Assim, peças da estatuária clássica, grega ou romana, bem como fragmentos de pinturas europeias complementam a disposição cénica das personagens, seja pela rigidez da pedra, nos casos da escultura greco-romana, por exemplo nos quadros “Saudade”, “Eros e Afrodite”, “Margarida e Fausto” ou “O Segredo da Viúva” seja pela fluidez da pintura como no caso do “Banho Turco” de Ingres, em "Ninfas junto ao Mausoléu de Pã”, ou o Adão de Miguel Ângelo, frente a uma Eva que é o seu reflexo, em “O Fruto do Conhecimento”.
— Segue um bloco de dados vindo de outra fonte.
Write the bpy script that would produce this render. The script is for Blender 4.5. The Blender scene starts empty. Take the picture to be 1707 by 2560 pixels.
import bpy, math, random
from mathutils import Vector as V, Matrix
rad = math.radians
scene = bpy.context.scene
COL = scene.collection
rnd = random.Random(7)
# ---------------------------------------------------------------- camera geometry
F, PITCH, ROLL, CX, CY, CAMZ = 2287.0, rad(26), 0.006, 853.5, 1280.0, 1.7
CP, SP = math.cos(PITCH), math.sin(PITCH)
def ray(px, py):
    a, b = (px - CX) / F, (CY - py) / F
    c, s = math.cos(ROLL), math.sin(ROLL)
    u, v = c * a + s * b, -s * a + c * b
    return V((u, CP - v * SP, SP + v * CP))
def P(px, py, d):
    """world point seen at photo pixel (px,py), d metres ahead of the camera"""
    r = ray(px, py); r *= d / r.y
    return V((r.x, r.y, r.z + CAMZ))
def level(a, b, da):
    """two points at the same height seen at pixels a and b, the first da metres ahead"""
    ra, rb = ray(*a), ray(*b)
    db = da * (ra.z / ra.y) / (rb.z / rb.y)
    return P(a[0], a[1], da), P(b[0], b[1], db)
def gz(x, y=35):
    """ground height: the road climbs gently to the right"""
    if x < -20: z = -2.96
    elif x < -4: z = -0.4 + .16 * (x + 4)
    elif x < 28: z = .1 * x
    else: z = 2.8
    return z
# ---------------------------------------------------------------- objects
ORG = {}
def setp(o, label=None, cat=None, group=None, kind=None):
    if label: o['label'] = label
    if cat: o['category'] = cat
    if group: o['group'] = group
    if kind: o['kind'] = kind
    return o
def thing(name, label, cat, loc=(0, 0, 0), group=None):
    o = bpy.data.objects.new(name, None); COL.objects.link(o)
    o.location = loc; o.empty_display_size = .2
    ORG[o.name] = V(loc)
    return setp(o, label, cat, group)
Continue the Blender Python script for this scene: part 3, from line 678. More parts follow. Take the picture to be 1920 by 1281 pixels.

Rápida passagem por alguns dos aspectos fundamentais do tema geral, estas quinze telas correspondem a um breve ensaio sobre aquilo que há de eterno e intemporal na condição feminina. Nos aspectos mais sublimes dos seus triunfos, encontramos a “Madona com Cálice”, em que o vaso sagrado se encontra à sua guarda, sob a vigilância de um elmo que garante a indispensável incógnita, embora se apresente em posição de realeza. Esse triunfo exprime-se também no quadro “A Dama da Rosa de Ouro”, em que a jovem princesa ostenta o seu galardão. Com efeito a Rosa de Ouro é uma insígnia honorífica com que o papado agracia figuras femininas de estirpe real que se distingam pelas suas virtudes. Na queda petrificada da mulher o exemplo está sobretudo em “D. Juan – Petrificação”, em que a amante é contagiada pela tendência do amado, para o sentido substancial quantitativo e petrificante da realidade.